Unruh effect of nonlocal field theories with a minimal length

TL;DR

This paper investigates how nonlocal field theories with a minimal length, inspired by doubly special relativity, modify the Unruh effect, showing corrections due to Lorentz violations but recovering standard results in the Lorentz-invariant limit.

Contribution

It introduces a generic nonlocal model with minimal length that allows Lorentz violations and calculates the resulting modifications to the Unruh effect.

Findings

Unruh effect is corrected by minimal length effects in nonlocal theories.

In the Lorentz-invariant limit, the Unruh effect matches the local theory.
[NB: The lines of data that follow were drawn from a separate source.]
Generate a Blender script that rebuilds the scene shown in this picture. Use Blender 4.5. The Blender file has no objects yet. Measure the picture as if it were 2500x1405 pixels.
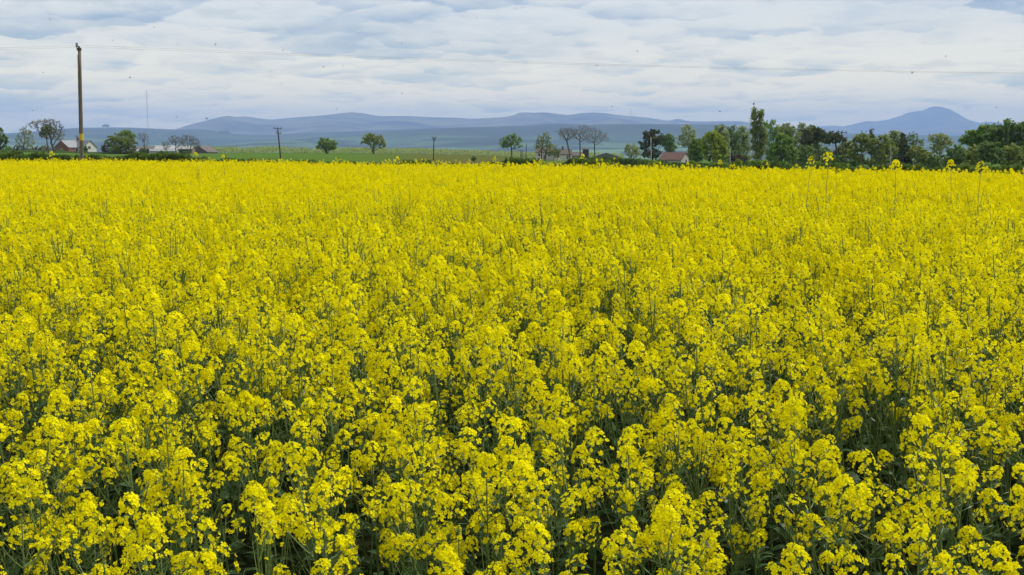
import bpy, math, random
import numpy as np
from mathutils import Vector, Matrix, Euler

C = bpy.context.scene
COL = C.collection
R = math.radians

# ------------------------------------------------------------------ camera
F = 2680.0            # focal length in photo pixels (photo is 2500 x 1405)
EYE = 1.95            # eye height above the field
HOR = 362.0           # row of the true horizon
PITCH = math.atan((702.5 - HOR) / F)
cd = bpy.data.cameras.new("camera")
cam = bpy.data.objects.new("camera", cd)
COL.objects.link(cam)
cd.sensor_width = 36.0
cd.lens = 36.0 * F / 2500.0
cd.clip_start = 0.05
cd.clip_end = 90000
cam.location = (0, 0, EYE)
cam.rotation_euler = (math.pi / 2 - PITCH, 0, 0)
C.camera = cam

# ------------------------------------------------------------------ light
SUN_EL, SUN_AZ = R(52), R(68)          # azimuth measured from +Y (view) towards +X (right)
sun_dir = Vector((math.sin(SUN_AZ) * math.cos(SUN_EL), math.cos(SUN_AZ) * math.cos(SUN_EL), math.sin(SUN_EL)))
sd = bpy.data.lights.new("sun", 'SUN')
sd.energy = 3.6
sd.angle = R(0.6)
sd.color = (1.0, 0.96, 0.89)
so = bpy.data.objects.new("sun", sd)
COL.objects.link(so)
so.rotation_euler = sun_dir.to_track_quat('Z', 'Y').to_euler()
so.location = (30, 10, 60)

C.view_settings.view_transform = 'Standard'
C.view_settings.look = 'None'
C.view_settings.exposure = 0.06
C.view_settings.gamma = 1.0
C.render.engine = 'CYCLES'
C.cycles.max_bounces = 7
C.cycles.diffuse_bounces = 3
C.cycles.glossy_bounces = 2
C.cycles.transmission_bounces = 4
C.cycles.volume_bounces = 1
C.cycles.transparent_max_bounces = 4
C.cycles.sample_clamp_indirect = 4.0
C.cycles.use_denoising = True


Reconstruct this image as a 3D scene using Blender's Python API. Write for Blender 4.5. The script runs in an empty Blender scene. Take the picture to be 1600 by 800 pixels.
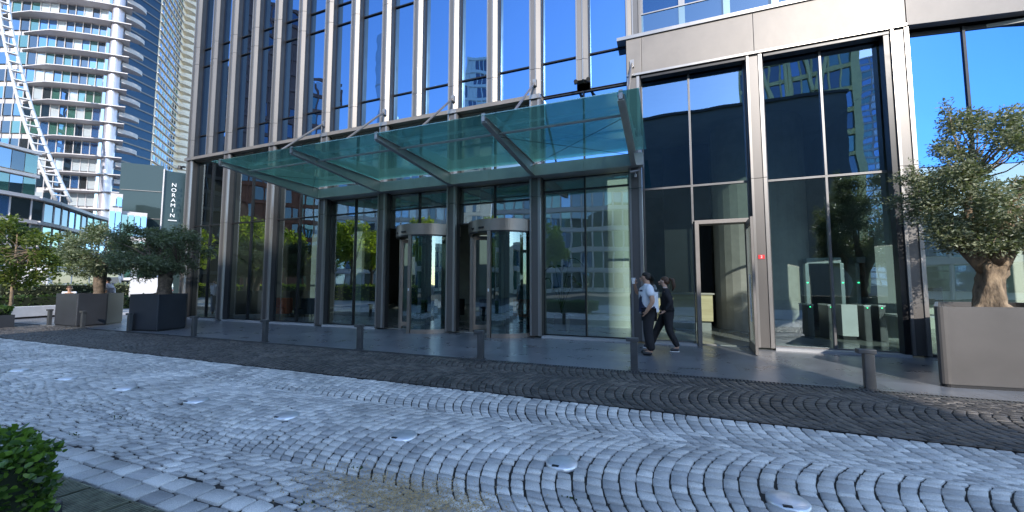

Modified Wightman function reflects nonlocality and minimal length effects.

Abstract

The nonlocal field theory commonly requires a minimal length, and so it appears to formulate the nonlocal theory in terms of the doubly special relativity which makes the speed of light and the minimal length invariant simultaneously. We set up a generic nonlocal model having the same set of solutions as the local theory but allowing Lorentz violations due to the minimal length. It is exactly corresponding to the model with the modified dispersion relation in the doubly special relativity. For this model, we calculate the modified Wightman function and the rate of response function by using the Unruh-DeWitt detector method. It turns out that the Unruh effect should be corrected by the minimal length related to the nonlocality in the regime of the doubly special relativity. However, for the Lorentz-invariant limit, it is shown that the Wightman function and the Unruh effect remain the same as those of the local theory.